##### Data shown

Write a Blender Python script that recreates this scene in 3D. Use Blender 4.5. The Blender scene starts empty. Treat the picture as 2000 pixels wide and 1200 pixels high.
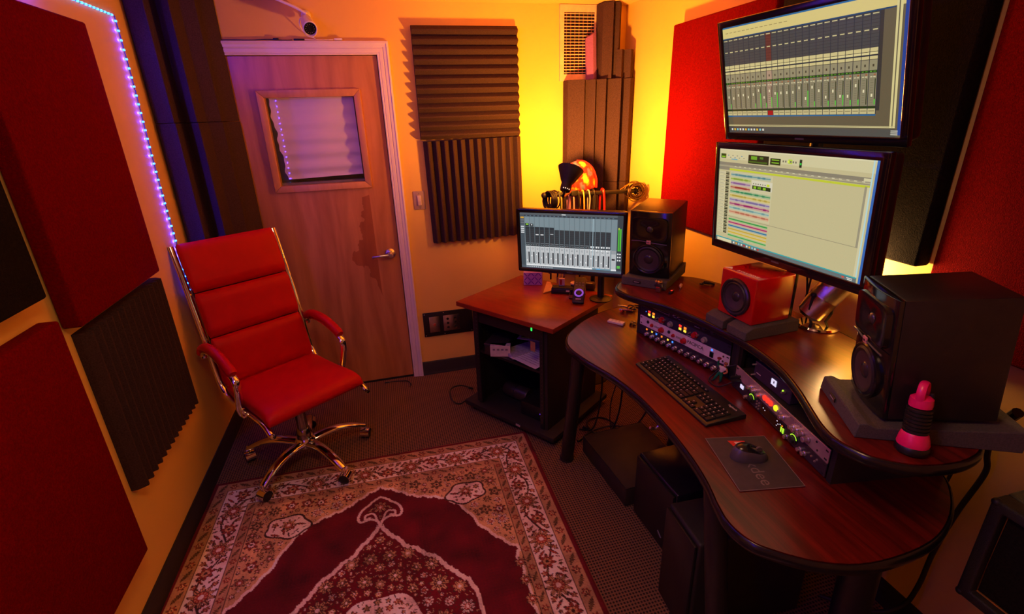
import bpy, bmesh, math, random
import numpy as np
from mathutils import Matrix, Vector, Euler

random.seed(7)
rng = np.random.default_rng(7)
SC = bpy.context.scene
COL = SC.collection
PI = math.pi

# ------------------------------------------------------------------ camera
YAW, PITCH, ROLL, CAM_H = 0.24964, 0.37206, 0.03266, 1.715
fwd = Vector((math.sin(YAW) * math.cos(PITCH), math.cos(YAW) * math.cos(PITCH), -math.sin(PITCH)))
right = Vector((math.cos(YAW), -math.sin(YAW), 0))
down = fwd.cross(right)
r2 = right * math.cos(ROLL) + down * math.sin(ROLL)
d2 = down * math.cos(ROLL) - right * math.sin(ROLL)
cam = bpy.data.objects.new('camera', bpy.data.cameras.new('camera'))
COL.objects.link(cam)
m = Matrix.Identity(4)
for i in range(3):
    m[i][0], m[i][1], m[i][2] = r2[i], -d2[i], -fwd[i]
m[2][3] = CAM_H
cam.matrix_world = m
cam.data.sensor_fit = 'HORIZONTAL'
cam.data.sensor_width = 36.0
cam.data.lens = 968.2 / 2000 * 36
cam.data.clip_start = 0.02
SC.camera = cam

# ------------------------------------------------------------------ world, view and fill light
world = bpy.data.worlds.new('world'); SC.world = world; world.use_nodes = True
world.node_tree.nodes['Background'].inputs[0].default_value = (0.02, 0.012, 0.02, 1)
world.node_tree.nodes['Background'].inputs[1].default_value = 0.05
vs = SC.view_settings
vs.view_transform = 'Standard'; vs.look = 'None'; vs.gamma = 1.0; vs.use_curve_mapping = False
vs.exposure = 0.0
SC.cycles.use_denoising = True
SC.cycles.use_adaptive_sampling = True
SC.cycles.adaptive_threshold = 0.06
SC.cycles.max_bounces = 5
SC.cycles.diffuse_bounces = 4
SC.cycles.glossy_bounces = 3
SC.cycles.transparent_max_bounces = 8
SC.cycles.caustics_reflective = False
SC.cycles.caustics_refractive = False
SC.cycles.sample_clamp_indirect = 4.0

WARM = (1.0, 0.32, 0.03)
LEDBLUE = (0.02, 0.01, 1.0)

def light(name, kind, loc, col, power, size=0.05, rot=None, **kw):
    d = bpy.data.lights.new(name, kind)
    d.color = col; d.energy = power
    if kind in ('POINT', 'SPOT'):
        d.shadow_soft_size = size
    if kind == 'AREA':
        d.shape = kw.get('shape', 'DISK'); d.size = size
    if kind == 'SPOT':
        d.spot_size = kw.get('spot', 1.5); d.spot_blend = kw.get('blend', 0.6)
    o = bpy.data.objects.new(name, d); COL.objects.link(o); o.location = loc
    if rot is not None:
        o.rotation_euler = rot
    return o

# added warm fill light, unseen under the ceiling, with no lamp body
light('added_fill_light', 'AREA', (-0.05, 0.55, 2.28), (1.0, 0.52, 0.26), 9.5, 0.5, (0, 0, 0))

# ------------------------------------------------------------------ materials
def lin(h):
    h = h.lstrip('#'); out = []
    for i in (0, 2, 4):
        c = int(h[i:i + 2], 16) / 255
        out.append(c / 12.92 if c <= 0.04045 else ((c + 0.055) / 1.055) ** 2.4)
    return tuple(out)

MATS = {}
def mat(name, col=(0.5, 0.5, 0.5), rough=0.5, metal=0.0, bump=None, var=None, emit=None, coat=0.0, spec=0.5, sheen=0.0):
    """Principled material with procedural colour variation and relief."""
    if name in MATS:
        return MATS[name]
    mt = bpy.data.materials.new(name); mt.use_nodes = True
    nt = mt.node_tree; b = nt.nodes['Principled BSDF']
    b.inputs['Roughness'].default_value = rough
    b.inputs['Metallic'].default_value = metal
    b.inputs['Coat Weight'].default_value = coat
    b.inputs['Coat Roughness'].default_value = 0.12
    b.inputs['Specular IOR Level'].default_value = spec
    b.inputs['Sheen Weight'].default_value = sheen
    tc = nt.nodes.new('ShaderNodeTexCoord')
    vs_, va = var if var else (30.0, 0.12)
    n = nt.nodes.new('ShaderNodeTexNoise'); n.inputs['Scale'].default_value = vs_; n.inputs['Detail'].default_value = 4
    nt.links.new(tc.outputs['Object'], n.inputs['Vector'])
    r = nt.nodes.new('ShaderNodeValToRGB')
    r.color_ramp.elements[0].position = 0.3; r.color_ramp.elements[1].position = 0.7
    r.color_ramp.elements[0].color = tuple(c * (1 - va) for c in col) + (1,)
    r.color_ramp.elements[1].color = tuple(min(1, c * (1 + va)) for c in col) + (1,)
    nt.links.new(n.outputs['Fac'], r.inputs['Fac'])
    nt.links.new(r.outputs['Color'], b.inputs['Base Color'])
    if bump:
        bs, bst = bump
        n2 = nt.nodes.new('ShaderNodeTexNoise'); n2.inputs['Scale'].default_value = bs; n2.inputs['Detail'].default_value = 3
        nt.links.new(tc.outputs['Object'], n2.inputs['Vector'])
        bp = nt.nodes.new('ShaderNodeBump'); bp.inputs['Strength'].default_value = bst; bp.inputs['Distance'].default_value = 0.004
        nt.links.new(n2.outputs['Fac'], bp.inputs['Height'])
        nt.links.new(bp.outputs['Normal'], b.inputs['Normal'])
    if emit:
        b.inputs['Emission Color'].default_value = tuple(emit[0]) + (1,)
        b.inputs['Emission Strength'].default_value = emit[1]
    MATS[name] = mt
    return mt

def nodes_of(name, rough=0.5):
    mt = bpy.data.materials.new(name); mt.use_nodes = True; MATS[name] = mt
    nt = mt.node_tree; b = nt.nodes['Principled BSDF']; b.inputs['Roughness'].default_value = rough
    return mt, nt, b

def N(nt, kind, **inp):
    n = nt.nodes.new(kind)
    for k, v in inp.items():
        k2 = k.replace('_', ' ')
        if k2 in n.inputs: n.inputs[k2].default_value = v
        else: setattr(n, k, v)
    return n

def ramp(nt, stops):
    r = nt.nodes.new('ShaderNodeValToRGB'); cr = r.color_ramp
    while len(cr.elements) < len(stops): cr.elements.new(0.5)
    for e, (p, c) in zip(cr.elements, stops):
        e.position = p; e.color = tuple(c) + (1,)
    return r

def wood(name, dark, light_, axis_scale, rough=0.35, coat=0.3, dist=6.0, wave=0.0, stain=False):
    """Grain runs along the axis with the small scale."""
    if name in MATS: return MATS[name]
    mt, nt, b = nodes_of(name, rough)
    b.inputs['Coat Weight'].default_value = coat; b.inputs['Coat Roughness'].default_value = 0.25
    tc = N(nt, 'ShaderNodeTexCoord'); mp = N(nt, 'ShaderNodeMapping'); mp.inputs['Scale'].default_value = axis_scale
    nt.links.new(tc.outputs['Object'], mp.inputs['Vector'])
    n = N(nt, 'ShaderNodeTexNoise', Scale=1.0, Detail=7.0, Roughness=0.62, Distortion=dist * 0.1)
    nt.links.new(mp.outputs['Vector'], n.inputs['Vector'])
    r = ramp(nt, [(0.28, dark), (0.5, tuple((a + c) / 2 for a, c in zip(dark, light_))), (0.72, light_)])
    nt.links.new(n.outputs['Fac'], r.inputs['Fac'])
    out = r.outputs['Color']
    if wave:
        w = N(nt, 'ShaderNodeTexWave', Scale=wave, Distortion=9.0, Detail=3.0); w.bands_direction = 'X'
        mp2 = N(nt, 'ShaderNodeMapping'); mp2.inputs['Scale'].default_value = (1.0, 1.0, 0.22)
        nt.links.new(tc.outputs['Object'], mp2.inputs['Vector']); nt.links.new(mp2.outputs['Vector'], w.inputs['Vector'])
        mx = N(nt, 'ShaderNodeMix', data_type='RGBA', blend_type='MULTIPLY'); mx.inputs[0].default_value = 0.35
        r2_ = ramp(nt, [(0.0, (0.62, 0.55, 0.5)), (0.5, (1, 1, 1))])
        nt.links.new(w.outputs['Fac'], r2_.inputs['Fac'])
        nt.links.new(out, mx.inputs[6]); nt.links.new(r2_.outputs['Color'], mx.inputs[7]); out = mx.outputs[2]
    if stain:
        # worn dark patch beside the door handle: width over height, ragged with noise
        sx_ = N(nt, 'ShaderNodeSeparateXYZ'); nt.links.new(tc.outputs['Object'], sx_.inputs[0])
        zr = N(nt, 'ShaderNodeMapRange'); zr.inputs[1].default_value = 0.62; zr.inputs[2].default_value = 1.28
        nt.links.new(sx_.outputs[2], zr.inputs[0])
        wr = ramp(nt, [(0.0, (0, 0, 0)), (0.14, (0.08, 0.08, 0.08)), (0.45, (0.52, 0.52, 0.52)), (0.52, (0.36, 0.36, 0.36)), (0.98, (0.13, 0.13, 0.13)), (1.0, (0, 0, 0))])
        nt.links.new(zr.outputs[0], wr.inputs['Fac'])
        nz = N(nt, 'ShaderNodeTexNoise', Scale=14.0, Detail=5.0); nt.links.new(tc.outputs['Object'], nz.inputs['Vector'])
        m1 = N(nt, 'ShaderNodeMath', operation='MULTIPLY'); nt.links.new(wr.outputs['Color'], m1.inputs[0]); nt.links.new(nz.outputs['Fac'], m1.inputs[1])
        m2 = N(nt, 'ShaderNodeMath', operation='MULTIPLY'); nt.links.new(m1.outputs[0], m2.inputs[0]); m2.inputs[1].default_value = 0.56
        m3 = N(nt, 'ShaderNodeMath', operation='SUBTRACT'); m3.inputs[0].default_value = 0.728; nt.links.new(sx_.outputs[0], m3.inputs[1])
        m4 = N(nt, 'ShaderNodeMath', operation='LESS_THAN'); nt.links.new(m3.outputs[0], m4.inputs[0]); nt.links.new(m2.outputs[0], m4.inputs[1])
        m5 = N(nt, 'ShaderNodeMath', operation='GREATER_THAN'); nt.links.new(m3.outputs[0], m5.inputs[0]); m5.inputs[1].default_value = 0.0
        m6 = N(nt, 'ShaderNodeMath', operation='MULTIPLY'); nt.links.new(m4.outputs[0], m6.inputs[0]); nt.links.new(m5.outputs[0], m6.inputs[1])
        mxs = N(nt, 'ShaderNodeMix', data_type='RGBA', blend_type='MULTIPLY'); nt.links.new(m6.outputs[0], mxs.inputs[0])
        nt.links.new(out, mxs.inputs[6]); mxs.inputs[7].default_value = (0.68, 0.50, 0.38, 1); out = mxs.outputs[2]
    nt.links.new(out, b.inputs['Base Color'])
    bp = N(nt, 'ShaderNodeBump', Strength=0.06, Distance=0.002)
    nt.links.new(n.outputs['Fac'], bp.inputs['Height']); nt.links.new(bp.outputs['Normal'], b.inputs['Normal'])
    return mt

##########

- **What you will do**: Skip the pictures and restate exactly the lines from the beginning of the listing to the line with "LEDBLUE = (0.02, 0.01, 1.0)", that line included.

- **Exercise result**:
Write a Blender Python script that recreates this scene in 3D. Use Blender 4.5. The Blender scene starts empty. Treat the picture as 2000 pixels wide and 1200 pixels high.
import bpy, bmesh, math, random
import numpy as np
from mathutils import Matrix, Vector, Euler

random.seed(7)
rng = np.random.default_rng(7)
SC = bpy.context.scene
COL = SC.collection
PI = math.pi

# ------------------------------------------------------------------ camera
YAW, PITCH, ROLL, CAM_H = 0.24964, 0.37206, 0.03266, 1.715
fwd = Vector((math.sin(YAW) * math.cos(PITCH), math.cos(YAW) * math.cos(PITCH), -math.sin(PITCH)))
right = Vector((math.cos(YAW), -math.sin(YAW), 0))
down = fwd.cross(right)
r2 = right * math.cos(ROLL) + down * math.sin(ROLL)
d2 = down * math.cos(ROLL) - right * math.sin(ROLL)
cam = bpy.data.objects.new('camera', bpy.data.cameras.new('camera'))
COL.objects.link(cam)
m = Matrix.Identity(4)
for i in range(3):
    m[i][0], m[i][1], m[i][2] = r2[i], -d2[i], -fwd[i]
m[2][3] = CAM_H
cam.matrix_world = m
cam.data.sensor_fit = 'HORIZONTAL'
cam.data.sensor_width = 36.0
cam.data.lens = 968.2 / 2000 * 36
cam.data.clip_start = 0.02
SC.camera = cam

# ------------------------------------------------------------------ world, view and fill light
world = bpy.data.worlds.new('world'); SC.world = world; world.use_nodes = True
world.node_tree.nodes['Background'].inputs[0].default_value = (0.02, 0.012, 0.02, 1)
world.node_tree.nodes['Background'].inputs[1].default_value = 0.05
vs = SC.view_settings
vs.view_transform = 'Standard'; vs.look = 'None'; vs.gamma = 1.0; vs.use_curve_mapping = False
vs.exposure = 0.0
SC.cycles.use_denoising = True
SC.cycles.use_adaptive_sampling = True
SC.cycles.adaptive_threshold = 0.06
SC.cycles.max_bounces = 5
SC.cycles.diffuse_bounces = 4
SC.cycles.glossy_bounces = 3
SC.cycles.transparent_max_bounces = 8
SC.cycles.caustics_reflective = False
SC.cycles.caustics_refractive = False
SC.cycles.sample_clamp_indirect = 4.0

WARM = (1.0, 0.32, 0.03)
LEDBLUE = (0.02, 0.01, 1.0)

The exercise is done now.